Nor do we find any proof or facts upon which the Court could hold the deed here absolute in form to be either a mortgage, a deed of trust, or a conditional sale. Hopper v. Smyser,90 Md. 366; Dougherty v. McColgan, 6 G. J. 281; Conway v.Alexander, 7 Cranch, 218.

There is no evidence in the record that any undue or fraudulent influence was exercised over the grantor as to either of the deeds. On the contrary, the evidence shows that the appellee did not desire to purchase the property and it was only after the consent of the appellant, that he decided to buy it. He directed the appellee by letter of the 12th of *85 April, 1895, "to go ahead" with the purchase, provided he was given the space of two years from the date of the deed to redeem it. In his correspondence of June 25th, 1900, and of January 11th, 1904, the appellant recognized the right of the appellee to the property, and offered to purchase it from him, and the appellee was willing to comply with his oral agreement, to permit him to redeem upon payment of the purchase price, but there was no compliance by him.

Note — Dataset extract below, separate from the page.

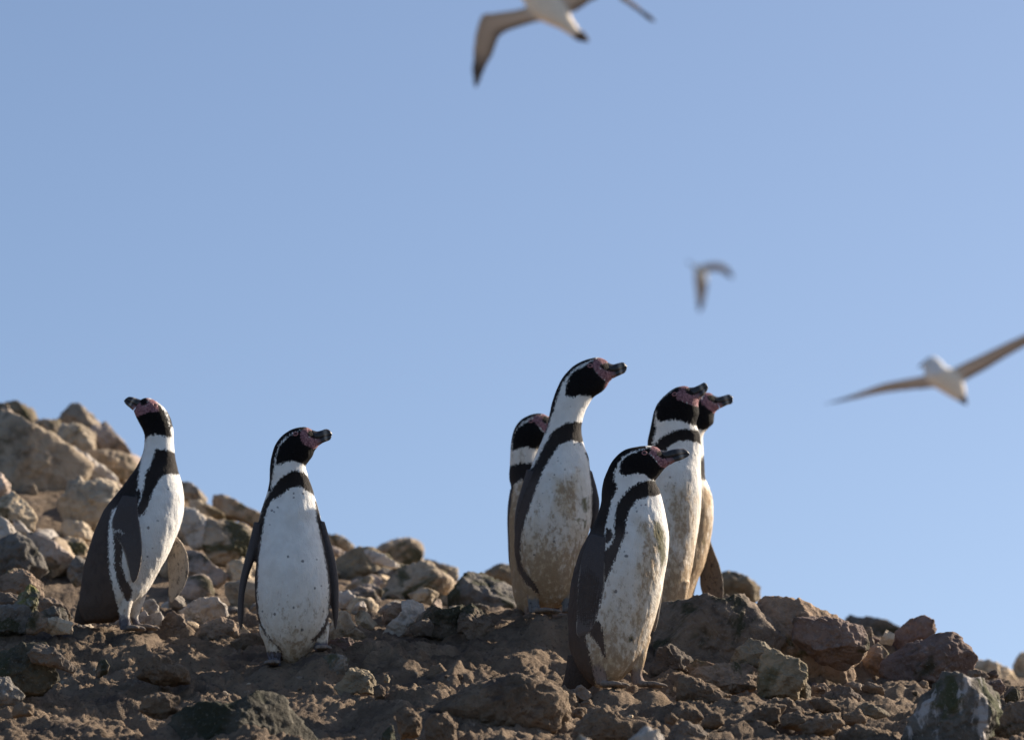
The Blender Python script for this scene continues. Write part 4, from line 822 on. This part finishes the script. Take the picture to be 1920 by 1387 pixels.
    # hindmost left of the group, bill hidden
    penguin(dict(crop=(920, 650, 2.618), Y=12.78, base=(230, 1330, 0), mid=760, eye=(197, 376),
     label='penguin standing half hidden behind the tallest one, its bill out of sight',
     alpha=(75, 0, 8, 11), dirt=(1.3, 500, 850, .4),
     rings=[(180,1330,260,1330,30),(130,1270,330,1270,90),(105,1170,370,1160,130),(95,1050,390,1050,150),(90,950,400,940,155),(88,860,395,850,150),(95,770,375,760,135),(100,700,330,690,110),(93,640,280,640,90),
      (96,580,255,590,78),(97,520,245,530,74),(103,455,250,495,74),(118,400,275,470,74),(150,358,300,450,70),(200,332,315,430,60),(250,328,322,412,46),(290,345,328,405,30)],
     bill=[(286,344,328,406,28),(315,362,345,398,22),(345,360,360,392,17),(370,365,372,385,9)],
     limbs=[(1,[(95,700,135,710,35,0),(84,780,118,780,38,0),(82,870,110,870,36,0),(84,940,107,940,30,0),(86,1000,104,1000,24,0),(89,1050,101,1050,14,0),(94,1088,97,1088,4,0)],2.3),
      (4,[(140,1150,240,1180,55,60),(155,1230,235,1240,38,60),(165,1290,225,1290,24,60),(170,1335,230,1335,20,60)],2),
      (4,[(280,1150,370,1150,55,40),(290,1230,360,1240,38,40),(300,1290,350,1290,24,40),(300,1335,355,1335,20,40)],2),
      (5,[(150,1230,330,1230,50,-110),(180,1290,310,1290,30,-130),(200,1330,280,1330,14,-140)],2.2)],
     feet=[(200,1340,60,-.5,.05),(330,1340,40,-.5,.05)],
     black=[
      [(60,560),(98,500),(104,460),(122,410),(152,370),(200,342),(250,334),(260,300),(60,290)],
      [(112,505),(112,440),(135,402),(170,378),(200,364),(225,348),(225,380),(240,400),(258,420),(280,440),(260,480),(230,502),(180,488),(150,490)],
      [(70,600),(95,585),(150,570),(215,575),(280,600),(270,660),(200,665),(150,650),(118,675),(100,740),(70,800),(60,620)],
      [(235,342),(262,336),(290,345),(290,380),(262,378),(245,360)]],
     spots=[(170,535,3),(130,700,3)],
     pink=[[(205,350),(235,335),(250,345),(255,372),(290,385),(310,400),(280,420),(258,412),(232,385),(212,365)]]))
    # front penguin
    penguin(dict(crop=(1030, 820, 2.775), Y=11.8, base=(340, 1310, 0), mid=560, eye=(493, 92),
     label='front penguin with hunched neck, dark back turned left and bill pointing right',
     alpha=(38, 0, 11, 15), dirt=(1., 380, 1150, .08), band=.66,
     rings=[(250,1300,330,1292,28),(195,1262,410,1228,88),(135,1190,475,1160,125),(106,1090,515,1070,145),(98,980,545,965,158),(98,880,570,870,165),(108,780,592,770,168),(128,680,607,670,165),(160,585,618,575,158),
      (205,500,618,480,146),(243,415,604,400,124),(264,350,590,335,104),(271,290,574,282,90),(280,232,552,236,82),(298,180,552,222,78),(330,118,572,196,74),(385,68,594,168,68),(455,48,610,153,57),(520,42,620,146,44),(560,50,626,142,32),(574,62,628,138,28)],
     bill=[(570,62,630,142,28),(605,70,652,128,24),(645,61,677,120,20),(690,57,702,109,15),(716,67,720,99,9),(729,84,729,90,4)],
     limbs=[
      (1,[(215,500,292,520,24,85,128),(176,600,286,600,20,90,148),(158,700,286,700,17,92,158),(150,800,282,790,14,96,160),(147,900,264,880,12,100,154),(142,980,232,970,10,104,144),(143,1018,206,1012,8,106,134),(155,1037,176,1036,4,110)],2.6),
      (1,[(540,640,600,640,24,-80),(530,760,594,760,22,-90),(525,850,583,850,20,-92),(525,930,570,930,16,-92),(530,990,556,990,8,-92),(540,1012,546,1012,3,-92)],2.3),
      (4,[(185,960,300,1000,60,90),(192,1060,292,1080,52,94),(204,1130,293,1140,42,94),(220,1190,295,1198,30,94),(232,1240,296,1245,24,94),(246,1285,302,1285,20,94)],2),
      (4,[(420,1030,530,1040,60,10),(424,1100,512,1100,52,14),(424,1150,502,1150,38,18),(424,1190,492,1190,27,20),(424,1235,484,1238,23,22),(432,1285,512,1285,20,24)],2),
      (5,[(95,1130,230,1180,66,-10),(86,1200,235,1240,52,-16),(74,1255,225,1290,32,-22),(62,1290,190,1315,16,-26),(56,1302,120,1318,6,-28)],2.2)],
     feet=[(280,1302,96,-.25,.066),(478,1300,30,-.05,.064)],
     black=[
      [(500,56),(470,60),(420,74),(385,93),(360,128),(335,185),(330,225),(350,245),(350,278),(325,330),(310,400),(293,470),(288,540),(285,600),(285,780),(250,900),(240,960),(200,1010),(190,1030),(205,1100),(222,1180),(240,1240),(240,1340),(-40,1340),(-40,600),(150,250),(280,20),(500,10)],
      [(370,182),(372,150),(385,120),(410,100),(450,82),(485,68),(520,56),(540,62),(515,82),(540,102),(560,127),(590,152),(640,156),(620,200),(560,225),(530,214),(500,190),(460,182),(420,190),(395,195)],
      [(545,75),(590,66),(640,80),(640,118),(590,112),(560,97)],
      [(465,236),(520,225),(600,230),(620,290),(550,302),(500,310),(450,330),(420,370),(400,430),(395,500),(370,560),(350,620),(320,690),(295,745),(280,775),(278,600),(320,560),(335,520),(340,460),(345,400),(350,350),(380,310),(410,270)],
      [(205,1010),(235,945),(265,960),(280,1010),(285,1060),(292,1100),(294,1150),(275,1130),(255,1080),(225,1040)],
      [(298,468),(325,480),(330,520),(300,560),(288,540)]],
     spots=[(405,495,6),(400,617,9),(392,592,5),(346,800,9),(322,685,6),(455,385,5),(450,365,4),(478,352,4),(500,350,5),(425,1050,8),(325,680,5)]+ring_spots(5, 330, 560, 500, 1000, 10, 2.8),
     dirtpoly=[([(440,420),(520,420),(600,520),(590,760),(500,1000),(420,1100),(380,1000),(430,760),(460,560)],.85),([(290,1120),(420,1120),(400,1250),(290,1290)],1.)],
     green=[[(540,430),(575,425),(605,520),(608,620),(590,700),(570,640),(555,560),(535,500)],[(415,1035),(432,1035),(432,1065),(415,1065)]],
     pink=[[(528,68),(540,44),(575,52),(580,66),(558,76),(556,96),(592,114),(640,126),(640,145),(600,158),(575,148),(560,128),(543,105),(522,84)]]))
    # the two at the right
    penguin(dict(crop=(1190, 700, 3.081), Y=12.5, base=(210, 1400, 0), mid=800, eye=(228, 132), 
     label='penguin behind the front one with raised bill pointing up to the right and mottled chest',
     alpha=(62, 0, 10, 13), dirt=(1., 450, 1200, .15),
     rings=[(150,1400,270,1400,40),(118,1350,290,1325,100),(90,1240,310,1220,122),(70,1120,335,1110,142),(60,1000,354,990,152),(60,880,373,870,156),(65,780,384,770,156),(75,690,386,680,148),(85,600,383,590,135),
      (85,520,383,520,118),(80,450,385,455,100),(78,395,384,400,90),(88,335,376,345,84),(98,280,356,298,80),(110,225,362,262,78),(132,175,371,235,76),(175,125,370,205,72),(230,84,368,182,62),(280,72,370,165,50),(308,76,373,155,36)],
     bill=[(312,82,372,154,30),(345,78,382,140,24),(375,65,400,124,19),(400,53,418,101,13),(416,60,425,84,7)],
     limbs=[(1,[(75,560,120,575,36,10),(62,650,104,660,40,10),(50,760,92,765,42,8),(44,870,80,875,40,6),(46,960,76,965,32,4),(52,1030,72,1035,20,2),(58,1080,64,1082,6,0)],2.3),
      (4,[(100,1200,210,1230,55,60),(118,1290,200,1300,38,60),(130,1350,190,1350,24,60),(135,1405,195,1405,20,60)],2),
      (4,[(230,1200,320,1200,55,40),(235,1290,300,1300,38,40),(240,1350,290,1350,24,40),(240,1405,295,1405,20,40)],2),
      (5,[(100,1280,280,1280,50,-110),(130,1350,260,1350,30,-130),(150,1400,240,1400,14,-140)],2.2)],
     feet=[(165,1412,60,-.5,.05),(270,1412,40,-.5,.05)],
     black=[
      [(20,430),(104,425),(120,340),(113,272),(120,222),(140,170),(180,120),(225,92),(255,76),(260,30),(40,30)],
      [(132,255),(130,200),(145,165),(180,130),(215,105),(250,80),(272,74),(268,100),(243,115),(252,142),(300,172),(350,186),(400,196),(400,245),(352,298),(300,282),(240,263),(190,265),(150,275)],
      [(282,90),(320,76),(360,80),(375,115),(345,132),(310,122),(288,110)],
      [(110,415),(160,370),(220,340),(290,325),(350,328),(420,360),(420,430),(350,395),(300,385),(250,390),(200,420),(180,445),(100,470)]],
     spots=ring_spots(8, 130, 370, 440, 1150, 34, 2.8)+[(205,600,6),(350,470,5)],
     dirtpoly=[([(180,640),(330,600),(370,760),(330,1000),(240,1000),(190,860)],.85)],
     pink=[[(243,120),(268,84),(290,76),(292,108),(330,134),(385,146),(385,182),(330,176),(280,162),(245,148)]]))
    penguin(dict(crop=(1190, 700, 3.081), Y=12.95, base=(270, 1400, 0), mid=800, eye=(372, 156),
     label='rearmost penguin on the right, bill level to the right and one dark flipper spread behind',
     alpha=(48, 0, 9, 12), dirt=(1.15, 450, 1100, .35),
     rings=[(210,1400,320,1400,40),(180,1350,325,1330,100),(160,1240,350,1220,125),(155,1120,400,1110,145),(158,1010,431,1000,155),(165,900,453,890,155),(175,800,457,790,150),(190,720,449,715,138),(205,650,428,655,122),(213,600,408,605,108),
      (218,540,405,545,95),(222,480,401,480,84),(226,420,396,420,80),(232,350,397,355,76),(240,290,428,314,76),(260,235,455,287,74),(300,170,460,240,72),(350,125,467,222,62),(395,112,476,213,50),(432,112,486,206,38),(450,120,492,202,30)],
     bill=[(448,122,495,202,28),(480,135,516,191,23),(515,128,537,181,18),(545,121,556,177,14),(567,135,567,166,8)],
     limbs=[(6,[(370,900,430,930,16,-40),(395,990,445,985,14,-60),(392,1050,468,1045,12,-70),(382,1110,491,1105,11,-76),(376,1180,508,1175,10,-78),(380,1240,515,1240,9,-78),(400,1290,514,1290,7,-76),(440,1322,512,1322,4,-74)],2.6),
      (1,[(190,640,235,650,36,60),(178,760,220,765,40,66),(176,870,212,875,40,66),(180,960,208,965,32,62),(186,1030,204,1035,20,56),(190,1080,198,1082,6,50)],2.3),
      (4,[(180,1200,290,1230,55,60),(198,1290,280,1300,38,60),(205,1350,260,1350,24,60),(205,1405,260,1405,20,60)],2),
      (4,[(270,1150,380,1150,55,0),(275,1240,350,1240,40,0),(285,1320,335,1320,26,0),(285,1405,335,1405,20,0)],2),
      (5,[(130,1280,280,1290,50,-90),(140,1350,260,1360,30,-110),(150,1400,240,1400,14,-120)],2.2)],
     feet=[(235,1412,60,-.5,.05),(312,1412,0,-.4,.05)],
     black=[
      [(200,430),(240,330),(255,270),(300,190),(350,140),(390,112),(390,60),(180,60)],
      [(300,300),(320,220),(350,180),(375,160),(388,158),(420,190),(450,215),(475,235),(480,300),(400,325)],
      [(408,130),(440,118),(500,128),(515,170),(470,178),(430,160)],
      [(376,520),(400,480),(440,500),(440,600),(402,618),(384,605)],[(60,500),(200,500),(230,700),(200,1000),(190,1240),(60,1240)]],
     spots=ring_spots(9, 380, 450, 640, 1000, 8, 2.6),
     green=[[(392,960),(405,975),(400,1010),(388,1000)]],
     dirtpoly=[([(330,640),(460,640),(460,1000),(300,1300),(300,900)],1.1)],
     pink=[[(385,165),(405,116),(440,106),(458,122),(418,130),(424,154),(465,180),(510,192),(505,212),(465,232),(425,202),(395,180)]]))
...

We entirely concur, in the opinion of the learned judge, who decided the case below, that "there was no pressure or force exercised to induce the appellant to consent to a sale, but the whole transaction was a fair, equitable business transaction where all parties interested or concerned agreed to and accepted the transaction as their free and voluntary act. Throughout the whole transaction the appellee displayed a liberal and forebearing disposition and desire to aid and assist the plaintiff by permitting him to reside on the defendant's land adjoining, and extending the time to redeem. We can see nothing in the whole transaction tainted by fraud, either on the part of Twilley or Robinson."

While a Court of equity will at all times lend its aid to defeat a fraudulent transaction, fraud like any other fact must be established by satisfactory proof and it will not be presumed. The proof in this case does not measure up to the legal requirements, in cases of this character and being legally insufficient to support the allegations of the bill the Court below committed no error, in dismissing the plaintiff's bill.